The regulations can be used, however, to protect important features of the site. “You could require that scenic views be preserved,” he said, “or that agricultural soils or other important features be preserved. This is where you would have conversation with the applicant.”

PZC Chairman Matt Winter asked about the need for equity on the part of the commission. “What’s to prevent us from saying the whole parcel has farmland soils?” he asked. 

Chalder said there is the concept of property rights and values, which is also an important consideration. Designating all the parcel as agricultural soils would be tantamount to “the taking of property,” he said. “If you would make someone’s property valueless—I would urge the commission to try to find harmonious balance.”

White said he would be “in favor of finding different language for the regulations that doesn’t seem to direct us to preserve all of these features.”

Chalder said he would devise different wording and urged the commission not to designate lots as “unbuildable.”

“My advice is, if for some reason you can’t have a septic system or water on a lot, it should be combined with another larger lot,” he said. “That way, if someone in the future gets their ducks in a row, it might become a lot.” 

Restrictions on lots designated as unbuildable often become lost over the years and the land might unwittingly be sold. “Our records are riddled with those,” said Land Use Administrator Tai Kern.

“It’s hard after the fact to change these things,” said Chalder. “My advice is: Just don’t do it.”

He said he had “tried to be creative” in creating open space requirements for developments. The regulations would require 15 percent of subdivisions be set aside as open space. The open space should be clearly delineated and the “commission can have significant influence on that.”

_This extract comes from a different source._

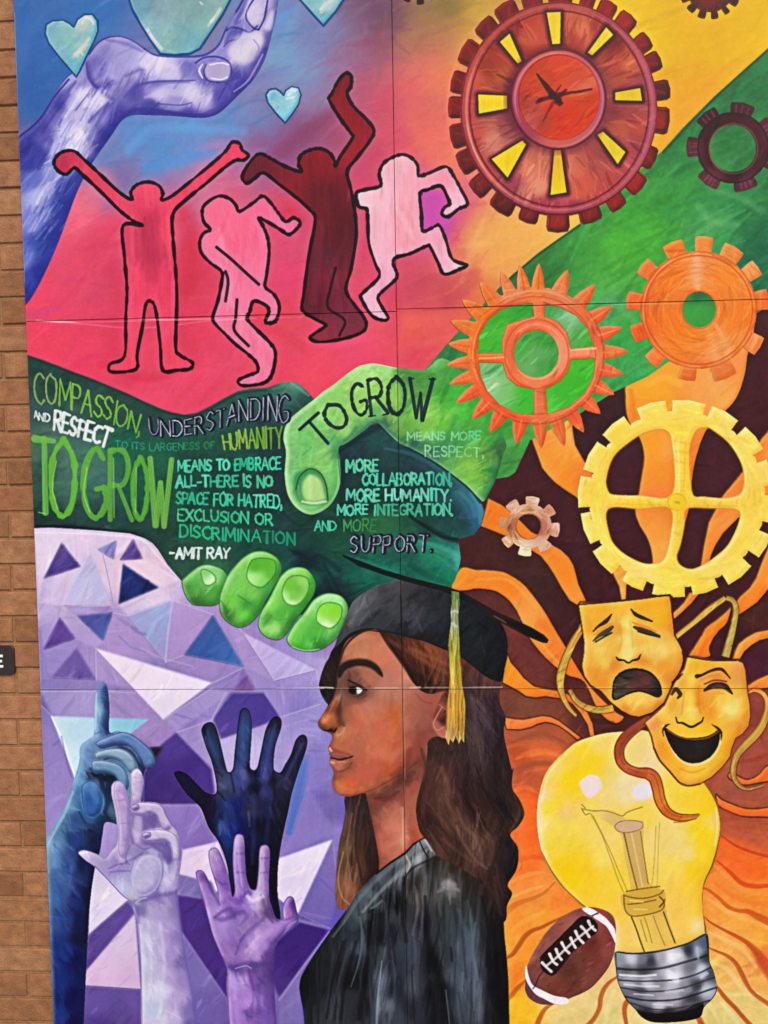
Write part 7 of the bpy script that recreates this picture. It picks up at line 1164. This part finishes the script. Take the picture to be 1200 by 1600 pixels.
for r in range(-r0, int((TOPZ-zt)/CH_)+1):
    z0 = zt+r*CH_+J/2
    if z0 < GROUND: continue
    rowpx = round((zt-z_at(18, 908, BRICK_Y)[2])/CH_-.5)
    odd = (r+rowpx+1) % 2
    x = xj+(BL/2 if odd else 0)-BL*math.ceil((xj-XL)/BL)+BL
    while x < XR-BL:
        x0 = x+J/2
        near = -1.15 < x0+BL and x0 < .16 and -1.45 < z0 < 2.5
        hidden = x0 > .16 and x0+BL < PW*3-.05 and -1.15 < z0 < 2.3
        y = BRICK_Y+random.uniform(-.0015, .0015)
        if near:
            o = bpy.data.objects.new('brick', proto[nb % 5]); col.objects.link(o); o.parent = wall_o; o.matrix_parent_inverse = INV
            o.location = (x0+random.uniform(-.001, .001), y, z0+random.uniform(-.001, .001)); o.rotation_euler = (0, random.uniform(-.003, .003), random.uniform(-.002, .002)); nb += 1
        elif not hidden: box(v2, f2, x0, x0+BL-J, y, BRICK_Y+.05, z0, z0+CH_-J)
        x += BL
o = link('brick', mesh('brick', v2, f2), M_BRICK, wall_o, 'the many further bricks above and to the sides of the mural'); o.matrix_parent_inverse = INV; o['kind'] = 'stuff'
# --- the mural: nine panels and everything painted on them
img = bpy.data.images.new('mural_paint', CW, CH, alpha=False)
px = np.ones((CH, CW, 4), np.float32); px[..., :3] = np.clip(CV, 0, 1)[::-1]
img.pixels.foreach_set(px.ravel()); img.update(); img.pack()
def paint_mat():
    m, nt, p = mat_new('mural_paint'); t = node(nt, 'ShaderNodeTexImage'); t.image = img; t.interpolation = 'Cubic'; t.extension = 'EXTEND'
    mx = node(nt, 'ShaderNodeMix', data_type='RGBA', blend_type='MULTIPLY'); mx.inputs[0].default_value = 1; mx.inputs[7].default_value = (*PAINT_K, 1)
    nt.links.new(t.outputs[0], mx.inputs[6]); nt.links.new(mx.outputs[2], p.inputs['Base Color'])
    tc = node(nt, 'ShaderNodeTexCoord'); mp = node(nt, 'ShaderNodeMapping'); mp.inputs['Scale'].default_value = (1, 1, 1.6)
    gm = node(nt, 'ShaderNodeNewGeometry'); nt.links.new(gm.outputs['Position'], mp.inputs[0])
    n = node(nt, 'ShaderNodeTexNoise'); n.inputs['Scale'].default_value = 120; n.inputs['Detail'].default_value = 6; nt.links.new(mp.outputs[0], n.inputs[0])
    n2 = node(nt, 'ShaderNodeTexNoise'); n2.inputs['Scale'].default_value = 9; n2.inputs['Detail'].default_value = 5; nt.links.new(gm.outputs['Position'], n2.inputs[0])
    mr = node(nt, 'ShaderNodeMapRange'); mr.inputs[3].default_value = .42; mr.inputs[4].default_value = .62; nt.links.new(n2.outputs[0], mr.inputs[0]); nt.links.new(mr.outputs[0], p.inputs['Roughness'])
    bw = node(nt, 'ShaderNodeRGBToBW'); nt.links.new(t.outputs[0], bw.inputs[0])
    am = node(nt, 'ShaderNodeMath', operation='MULTIPLY_ADD'); am.inputs[1].default_value = .5; nt.links.new(bw.outputs[0], am.inputs[0]); nt.links.new(n.outputs[0], am.inputs[2])
    b = node(nt, 'ShaderNodeBump'); b.inputs['Strength'].default_value = .22; b.inputs['Distance'].default_value = .0009; nt.links.new(am.outputs[0], b.inputs['Height']); nt.links.new(b.outputs[0], p.inputs['Normal'])
    p.inputs['Specular IOR Level'].default_value = .14
    return m
PAINT_K = (.80, .80, .80)
M_PAINT = paint_mat()
mural = bpy.data.objects.new('mural', None); col.objects.link(mural); mural.location = (PW*1.5, 0, -PH)
mural['label'] = 'large colourful painted mural of hands, gears, masks and a graduate on bolted panels'; mural['category'] = 'mural'
MINV = Matrix.Translation(mural.location).inverted()
def add_uv(me):
    uv = me.uv_layers.new(name='UVMap'); co = np.empty(len(me.vertices)*3, np.float32); me.vertices.foreach_get('co', co); co = co.reshape(-1, 3)
    li = np.empty(len(me.loops), np.int32); me.loops.foreach_get('vertex_index', li)
    q = np.stack([(co[li, 0]-UX0)*PXM/CW, 1-(UZ1-co[li, 2])*PXM/CH], 1).astype(np.float32)
    uv.data.foreach_set('uv', q.ravel())
GAP = .0018
def seam_z(cx, k):           # the upper joint sits a little higher right of the first column
    return (PH+(.007 if cx > PW else 0)) if k == 1 else 0.0
v, f = [], []
lab = [['lower left panel with raised hands', 'lower middle panel with the light bulb', 'lowest right panel with orange rays'], ['middle left panel with the lettering', 'middle panel with gears and masks', 'middle right panel'], ['upper left panel with the dancers', 'upper middle panel with the big red gear', 'upper right panel']]
for i in range(3):
    for j in range(3):
        x0, x1 = i*PW+GAP/2, (i+1)*PW-GAP/2
        z0 = -PH if j == 0 else seam_z(x0+.1, j-1)+GAP/2; z1 = seam_z(x0+.1, j)-GAP/2 if j < 2 else PH*2
        y = [0, .0007, -.0005][(i*2+j) % 3]
        v, f = [], []; box(v, f, x0, x1, y, .013, z0, z1, bev=.0012)
        me = mesh('panel', v, f); add_uv(me)
        o = link('panel', me, M_PAINT, mural, lab[j][i]); o.matrix_parent_inverse = MINV
for k in range(7):
    v, f = [], []; x0 = [0.004, PW-.045, PW*2-.045, PW*3-.094, PW*.5, PW*1.5, PW*2.5][k]; box(v, f, x0, x0+.09, .0135, BRICK_Y-.002, -PH+.02, PH*2-.02)
    o = link('batten', mesh('batten', v, f), M_WOOD, mural); o.matrix_parent_inverse = MINV
# painted parts: thin films of paint, cut where the panels meet
def to_wall(p): return [(a/PXM+UX0, UZ1-b/PXM) for a, b in p]
from mathutils.geometry import tessellate_polygon
def clip_cut(bm):
    def cut(co, no): bmesh.ops.bisect_plane(bm, geom=bm.verts[:]+bm.edges[:]+bm.faces[:], dist=1e-6, plane_co=co, plane_no=no)
    for x in (0.003, PW-GAP/2-.0004, PW+GAP/2+.0004, PW*2-GAP/2-.0004, PW*2+GAP/2+.0004, PW*3-.003): cut((x, 0, 0), (1, 0, 0))
    zs = [-PH+.003, PH*2-.003]
    for z in (0, PH, PH+.007): zs += [z-GAP/2-.0004, z+GAP/2+.0004]
    for z in zs: cut((0, 0, z), (0, 0, 1))
    kill = []
    for fc in bm.faces:
        c = fc.calc_center_median(); X, Z = c.x, c.z
        if X < .003 or X > PW*3-.003 or Z < -PH+.003 or Z > PH*2-.003 or abs(X-PW) < GAP/2+.0004 or abs(X-2*PW) < GAP/2+.0004 or abs(Z) < GAP/2+.0004 or abs(Z-seam_z(X, 1)) < GAP/2+.0004: kill.append(fc)
    bmesh.ops.delete(bm, geom=kill, context='FACES')
LEV = []
objs = []
for idx, (name, polys, label, parent) in enumerate(ELEMS):
    quads = isinstance(parent, tuple); par = parent[1] if quads else parent
    W2 = [to_wall(q) for q in polys]; A = np.vstack([np.array(q) for q in W2]); bb = (A[:,0].min(), A[:,1].min(), A[:,0].max(), A[:,1].max())
    lv = 1+max([l for (b, l) in LEV if b[0] < bb[2] and b[2] > bb[0] and b[1] < bb[3] and b[3] > bb[1]], default=0); LEV.append((bb, lv))
    y = -.0009-.00014*lv
    bm = bmesh.new()
    if quads:
        for k, q in enumerate(W2):
            vs = [bm.verts.new((a, y-.00003*(k % 13), b)) for a, b in q]
            try: bm.faces.new(vs)
            except ValueError: pass
    else:
        loops = [[Vector((a, b, 0)) for a, b in q] for q in W2]
        vs = [bm.verts.new((p.x, y, p.y)) for q in loops for p in q]
        for t in tessellate_polygon(loops):
            try: bm.faces.new([vs[i] for i in t])
            except ValueError: pass
    clip_cut(bm)
    loose = [x for x in bm.verts if not x.link_faces]
    bmesh.ops.delete(bm, geom=loose, context='VERTS')
    for fc in bm.faces:
        fc.normal_update()
        if fc.normal.y > 0: fc.normal_flip()
    me = bpy.data.meshes.new(name); bm.to_mesh(me); bm.free()
    if not len(me.polygons): objs.append(None); continue
    add_uv(me)
    if par is not None and objs[par] is not None:
        o = link(name, me, M_PAINT, objs[par], label); o.matrix_parent_inverse = MINV if False else Matrix()
    else:
        o = link(name, me, M_PAINT, mural, label); o.matrix_parent_inverse = MINV
    objs.append(o)
print('levels', max(l for b, l in LEV), 'bricks', nb, 'course', CH_)
# --- the small dark plaque cut by the left edge of the picture
c = z_at(12, 1032, BRICK_Y); xr = z_at(24, 1032, BRICK_Y)[0]; zt_ = z_at(12, 1008, BRICK_Y)[2]; zb_ = z_at(12, 1054, BRICK_Y)[2]
pl = bpy.data.objects.new('wall_plaque', None); col.objects.link(pl); pl.location = (xr, BRICK_Y, zb_)
pl['label'] = 'small dark plaque with rounded corners and white letter E on the bricks'; pl['category'] = 'plaque'
PINV = Matrix.Translation(pl.location).inverted()
def rounded(x0, x1, z0, z1, r, y0, y1, bev):
    def ringp(ins, y):
        P_ = []
        for cx, cz, a0 in ((x1-r, z0+r, -90), (x1-r, z1-r, 0), (x0+r, z1-r, 90), (x0+r, z0+r, 180)):
            for k in range(7):
                a = math.radians(a0+k*15); P_.append((cx+(r-ins)*math.cos(a), y, cz+(r-ins)*math.sin(a)))
        return P_
    v = ringp(0, y1)+ringp(0, y0+bev)+ringp(bev, y0); n = 28
    f = [tuple(range(2*n, 3*n))]+[(k*n+i, k*n+(i+1) % n, (k+1)*n+(i+1) % n, (k+1)*n+i) for k in (0, 1) for i in range(n)]
    return v, f
v, f = rounded(xr-.26, xr, zb_, zt_, .016, BRICK_Y-.009, BRICK_Y+.004, .002)
o = link('plate', mesh('plate', v, f), M_PLATE, pl); o.matrix_parent_inverse = PINV
ex1 = z_at(7, 1032, BRICK_Y)[0]; ez1 = z_at(7, 1022, BRICK_Y)[2]; ez0 = z_at(7, 1042, BRICK_Y)[2]; ex0 = ex1-(ez1-ez0)*.62; h = (ez1-ez0); t = h*.19
v, f = [], []; ya, yb = BRICK_Y-.0105, BRICK_Y-.0088
box(v, f, ex0, ex0+t, ya, yb, ez0, ez1)
for k, zz in enumerate((ez0, ez0+(h-t)/2, ez1-t)): box(v, f, ex0+t, ex1-(t*.4 if k == 1 else 0), ya, yb, zz, zz+t)
o = link('letter', mesh('letter', v, f), M_WHITE, pl); o.matrix_parent_inverse = PINV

Commissioner Alice Hicks said the set-aside land should be part of the buildable portion of the tract, rather than a stony portion of some hill. 

“The term ‘open space’ gets used and abused by people,” Chalder agreed, saying the purpose for which the land is preserved should be considered. “Is it for the protection of wildlife habitat or a scenic view—that could be discussed by the PZC at that time.”

Winter said the term “at least” in the regulation dictating how much land must be set aside concerns him. “Can we increase the amount from there and what protection does the developer have from an overly conservation commission.”

Chalder said it is a matter of due process. “If someone spends tens of thousands of dollars planning on the basis of 15 percent and you say 30 percent, it’s violating due process,” he said. He said different wording could be substituted, perhaps requiring 15 percent, but allowing the developer to provide more. “You could provide a figure and incentives,” he suggested.  

Commissioners also discussed fees in lieu of open space. “The commission could say the land does not have meaningful open space,” Chalder said. “You could transfer to payment of a fee in lieu of open space and use the money to acquire open space elsewhere?”

Winter wondered if the commission has an “appetite to expand the fund to more than the acquisition of open space. Maybe we could broaden the land acquisition fund for other high uses defined in the Plan of Conservation and Development.” 

But Chalder said state statutes defines the use as open space acquisition.

Infrastructure development is also included in the subdivision regulations. Chalder observed that a rural community such as Kent wants a “meaningful road network” in subdivisions, built to town standards—“roads that will not be speedways or landing strips.”